明治政府から開拓許可を受けた東本願寺は総力を上げて事に当たることになったが、東本願寺の北海道開拓はこれが初めてではなかった。
〈桔梗野の開発〉 安政6年(1859年)東本願寺は幕府に願出、「東本願寺開発場」として“桔梗野”(現函館市桔梗町)の開発を行っている。ここは別称「六条郷安寧村」と呼ばれ、農場開発・附属施設として用水路・道路(本願寺道路と呼ばれた)の大規模な開発であった。当時の東本願寺21世厳如上人が責任者となり、能登(石川県)・秋田・南部等の信徒19戸が入殖。現在の桔梗駅付近から軍川村との境付近まで、間口約2.7キロメートル、奥行凡20キロメートルの農地開拓を行っている。入殖者は、当時、現在の比遅里神社付近に居住し、本山より日用品・農具・耕作牛馬等支給され、且つ3ケ年間の食料も支給されていたという。

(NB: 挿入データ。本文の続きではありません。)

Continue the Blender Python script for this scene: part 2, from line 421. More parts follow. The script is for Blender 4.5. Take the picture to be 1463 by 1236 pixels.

〈用水路の建設〉 入殖者はこの農場の付属施設として、飲料水・農業用水確保を目的として用水路建設を行った。現七飯町との境界付近の「ニンニク沢(念仏沢)」を水源地とし、延長約6キロメートル、幅1.5メートル・深さ0.9メートルのもので「本願寺用水路」と呼ばれた。又、これに沿って農道も開削された。
〈道路の建設〉 文久元年(1861年)東本願寺信徒等は、この桔梗野と内地からの船着場である海岸部・七重浜との交通の便を図る為に道路の開削も行っており、土地の人々はこの道路を「本願寺道路」と呼んだ。この道は延長約1.6キロメートル、幅9メートル、両側に幅1.8メートル、深さ0.9メートルの側溝を設け、さらに両側に柳の木を1,500本植樹した堂々たる道路であった。
これら幕末に東本願寺が開発・建設した桔梗野の農場、付属施設、本願寺道路は明治4年に維新政府・国家に返上(上知)された。